§ **TASK REQUIREMENTS**
Show all lines from the listing below that contain "objects".

__________

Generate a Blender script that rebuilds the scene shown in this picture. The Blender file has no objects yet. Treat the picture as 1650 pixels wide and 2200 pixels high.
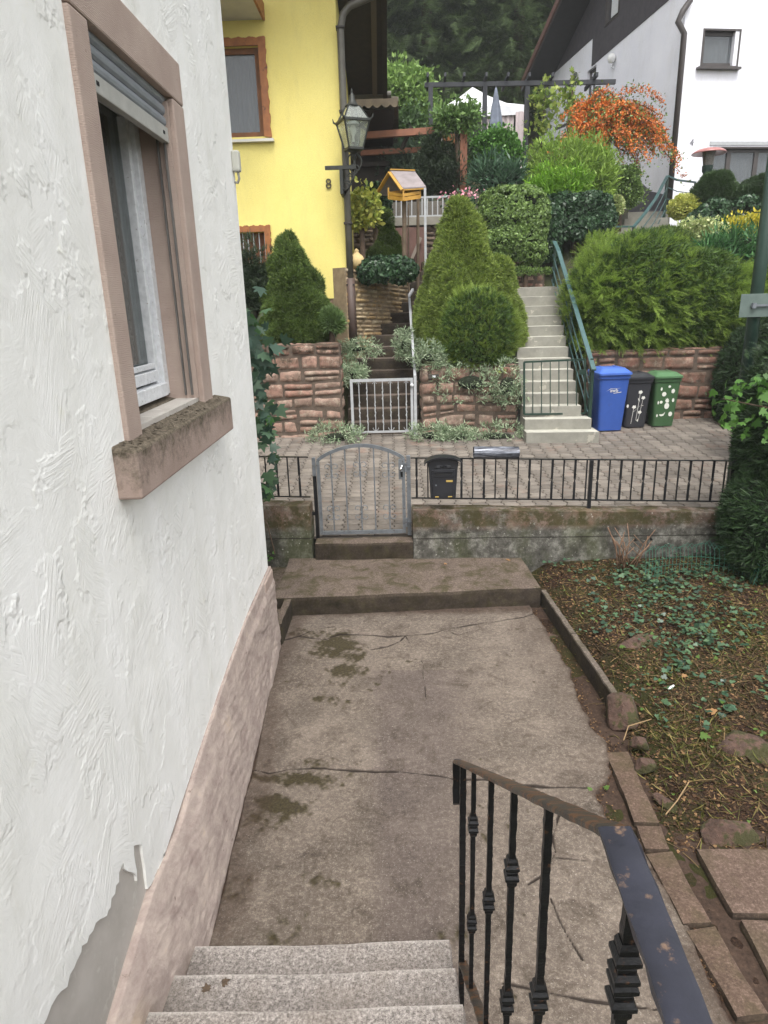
import bpy, math, random
import numpy as np
from mathutils import Vector, Matrix
random.seed(7); R = np.random.default_rng(11)
SC = bpy.context.scene
# ------------------------------------------------------------------ camera
F = 1450.0
def nrm(v):
    v = np.asarray(v, float); return v/np.maximum(np.linalg.norm(v, axis=-1, keepdims=True), 1e-9)
Yc = nrm((25, -450, F)); Zc = nrm(-np.array((135, (F*F+25*135)/450, F))); Xc = nrm(np.cross(Yc, Zc))
CAM = np.array((0, 0, 2.95))
def ray(px, py):
    c = np.array((px-825, py-1100, F)); return np.array((c@Xc, c@Yc, c@Zc))
def D(px, py, y): r = ray(px, py); return CAM+r*(y/r[1])        # point of the place at distance y up the street
def G(px, py, z): r = ray(px, py); return CAM+r*((z-2.95)/r[2])  # point at height z
def XP(px, py, x): r = ray(px, py); return CAM+r*(x/r[0])
def pixn(P):
    v = np.asarray(P)-CAM; cx = v@np.array((Xc[0], Yc[0], Zc[0])); cy = v@np.array((Xc[1], Yc[1], Zc[1])); cz = v@np.array((Xc[2], Yc[2], Zc[2]))
    return 825+F*cx/cz, 1100+F*cy/cz
cd = bpy.data.cameras.new('camera'); cam = bpy.data.objects.new('camera', cd); SC.collection.objects.link(cam)
cd.sensor_fit = 'VERTICAL'; cd.sensor_height = 36; cd.sensor_width = 27; cd.lens = 36*F/2200
cd.clip_start = .05; cd.clip_end = 600
right = (Xc[0], Yc[0], Zc[0]); down = (Xc[1], Yc[1], Zc[1]); fwd = (Xc[2], Yc[2], Zc[2])
m = Matrix(((right[0], -down[0], -fwd[0], CAM[0]), (right[1], -down[1], -fwd[1], CAM[1]), (right[2], -down[2], -fwd[2], CAM[2]), (0, 0, 0, 1)))
cam.matrix_world = m; SC.camera = cam
# ------------------------------------------------------------------ light
SUN_EL, SUN_AZ = 62, 172      # degrees; azimuth clockwise from +Y
w = bpy.data.worlds.new('World'); SC.world = w; w.use_nodes = True
nt = w.node_tree; bg = nt.nodes['Background']; sky = nt.nodes.new('ShaderNodeTexSky'); sky.sky_type = 'NISHITA'
sky.sun_disc = False; sky.sun_elevation = math.radians(SUN_EL); sky.sun_rotation = math.radians(SUN_AZ); sky.dust_density = 4; sky.air_density = 1.0
hs = nt.nodes.new('ShaderNodeHueSaturation'); hs.inputs['Saturation'].default_value = .12
nt.links.new(sky.outputs[0], hs.inputs['Color']); nt.links.new(hs.outputs[0], bg.inputs['Color']); bg.inputs['Strength'].default_value = .15
sl = bpy.data.lights.new('sun', 'SUN'); sl.energy = .85; sl.angle = math.radians(14); sl.color = (1, .96, .9)
so = bpy.data.objects.new('sun', sl); SC.collection.objects.link(so)
a, e = math.radians(SUN_AZ), math.radians(SUN_EL)
so.rotation_euler = Vector((math.sin(a)*math.cos(e), math.cos(a)*math.cos(e), math.sin(e))).to_track_quat('Z', 'Y').to_euler()
so.location = (0, 0, 40)
SC.view_settings.view_transform = 'Standard'; SC.view_settings.look = 'None'; SC.view_settings.gamma = 1; SC.view_settings.use_curve_mapping = False
SC.view_settings.exposure = 1.24
# ------------------------------------------------------------------ materials
def s2l(c): return tuple(((x/255)/12.92 if x/255 <= .04045 else ((x/255+.055)/1.055)**2.4) for x in c)
class NT:
    def __init__(s, name):
        s.m = bpy.data.materials.new(name); s.m.use_nodes = True; s.t = s.m.node_tree; s.b = s.t.nodes['Principled BSDF']
        s.out = s.t.nodes['Material Output']; s.tc = s.n('TexCoord')
    def n(s, k, **kw):
        o = s.t.nodes.new('ShaderNode'+k)
        for a_, v in kw.items(): setattr(o, a_, v)
        return o
    def l(s, a_, b_): s.t.links.new(a_, b_)
    def src(s, sock, v):
        if hasattr(v, 'links'): s.l(v, sock)
        else: sock.default_value = v if not isinstance(v, tuple) or len(v) != 3 or sock.type != 'RGBA' else (*v, 1)
    def noise(s, scale, detail=5, rough=.55, vec=None, dist=0):
        o = s.n('TexNoise'); o.inputs['Scale'].default_value = scale; o.inputs['Detail'].default_value = detail
        o.inputs['Roughness'].default_value = rough; o.inputs['Distortion'].default_value = dist
        s.l(vec if vec is not None else s.tc.outputs['Object'], o.inputs['Vector']); return o.outputs['Fac']
    def ramp(s, f, stops):
        o = s.n('ValToRGB'); s.l(f, o.inputs[0]); el = o.color_ramp.elements
        while len(el) < len(stops): el.new(.5)
        for e_, (p, c) in zip(el, stops):
            e_.position = p; e_.color = (*c, 1) if isinstance(c, tuple) else (c, c, c, 1)
        return o.outputs[0]
    def mix(s, f, a_, b_, mode='MIX'):
        o = s.n('Mix', data_type='RGBA', blend_type=mode); s.src(o.inputs[0], f); s.src(o.inputs[6], a_); s.src(o.inputs[7], b_); return o.outputs[2]
    def math(s, op, a_, b_=0.0, c_=None):
        o = s.n('Math', operation=op); s.src(o.inputs[0], a_); s.src(o.inputs[1], b_)
        if c_ is not None: s.src(o.inputs[2], c_)
        return o.outputs[0]
    def attr(s, nm): o = s.n('Attribute', attribute_name=nm); return o.outputs['Fac']
    def island(s): return s.n('NewGeometry').outputs['Random Per Island']
    def mapping(s, sc=(1, 1, 1), rot=(0, 0, 0), vec=None):
        o = s.n('Mapping'); o.inputs['Scale'].default_value = sc; o.inputs['Rotation'].default_value = rot
        s.l(vec if vec is not None else s.tc.outputs['Object'], o.inputs['Vector']); return o.outputs[0]
    def bump(s, h, strength=.5, dist=.01, prev=None):
        o = s.n('Bump'); o.inputs['Strength'].default_value = strength; o.inputs['Distance'].default_value = dist
        s.l(h, o.inputs['Height'])
        if prev is not None: s.l(prev, o.inputs['Normal'])
        s.l(o.outputs[0], s.b.inputs['Normal']); return o.outputs[0]
    def fin(s, col, rough=.7, metal=0.0, spec=None):
        s.src(s.b.inputs['Base Color'], col); s.src(s.b.inputs['Roughness'], rough); s.b.inputs['Metallic'].default_value = metal
        if spec is not None: s.b.inputs['Specular IOR Level'].default_value = spec
        return s.m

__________

§ **THE COMPLETED TASK**
Generate a Blender script that rebuilds the scene shown in this picture. The Blender file has no objects yet. Treat the picture as 1650 pixels wide and 2200 pixels high.
cd = bpy.data.cameras.new('camera'); cam = bpy.data.objects.new('camera', cd); SC.collection.objects.link(cam)
so = bpy.data.objects.new('sun', sl); SC.collection.objects.link(so)